There is good news, however. While many pregraduates still express feeling a certain pressure to make the "right" decisions early on to make the most out of every moment working in such a competitive professional atmosphere, the truth is that the job you take tomorrow, next week or even next year does not have to set the tone for your professional career.
At a recent talk I gave to a writing workshop that a friend teaches at an East Coast university, the students had one big concern: How to avoid being "pigeonholed" if you're forced to take a first job that's less than your ideal.
While the Bureau of Labor Statistics does not track lifetime careers -- and no one really knows where the old statistic that people average seven job changes over the course of a lifetime came from -- studies do show that job tenure has slowly but consistently been in decline over the past few decades.
Job-hopping is now the new norm -- and while it's especially so during a person's early working years, it's pretty common in general. Numbers from the Bureau of Labor Statistics show that most workers is the United States have been at their job for under a year, and that the average length of time anyone spends at any given job is 4.4 years.
Stephanie, a friend of my daughter's, graduated from her Ivy League school two years ago. She imagined a career in magazine publishing -- she really wanted to be a beauty editor -- but ended up in finance instead. The money is good, and the job is fine, but it's not her passion. And so she has an end date in sight.
"I'm going to put in one more year and 'save up' for an unpaid internship in 2015," she told me. "I don't mind starting from the beginning, if it's something I really want to do."
A 2013 poll by consulting firm Accenture proves how quickly career plans can change once graduates enter the "real world." In a study of 1,000 graduating seniors and 1,000 recent graduates, 18% of pending 2013 graduates planned to get a graduate degree. By contrast, that number increased to 42% among working graduates. Some 15% of pregrads expected to earn less than $25,000 a year. The number of those who ended up with that salary or less? 33%.
College graduates are getting the message that planning too far ahead is an exercise in futility and perhaps limiting in itself. A survey conducted last year by Future Workplace found that 91% of millennials expect to stay in a job for less than three years (which could, in fact, add up to 15 to 20 jobs over the course of a lifetime).
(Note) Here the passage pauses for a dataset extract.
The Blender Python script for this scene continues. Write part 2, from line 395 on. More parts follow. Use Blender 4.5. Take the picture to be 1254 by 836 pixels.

And according to the Accenture poll, while 53% of graduates found full-time jobs in their field of study, 34% said they were willing to take the first job they were offered.
The truth is that most college graduates do not start out in their desired field, and endless life decisions will influence the path a college graduate's career takes over the next 40 or so years.
A 2013 study conducted by McKinsey & Company found that 41% of graduates from top universities -- the presumably best and brightest -- could not land jobs in their chosen field after graduation. In other words, it's tough out there.
The benefit to that, of course, is more time, even if forced, to explore a variety of areas of interest while feeling safe in the knowledge that there continue to be more job opportunities for those with a college education than for those without.
Which is why the best thing graduating seniors can do as they approach the working world may be to keep an open mind and chill out a bit. And recognize that life -- personally and professionally -- demands a willingness to change. Because if there's a constant in the ever-in-flux job economy, it's that adaptability and flexibility are key to survival.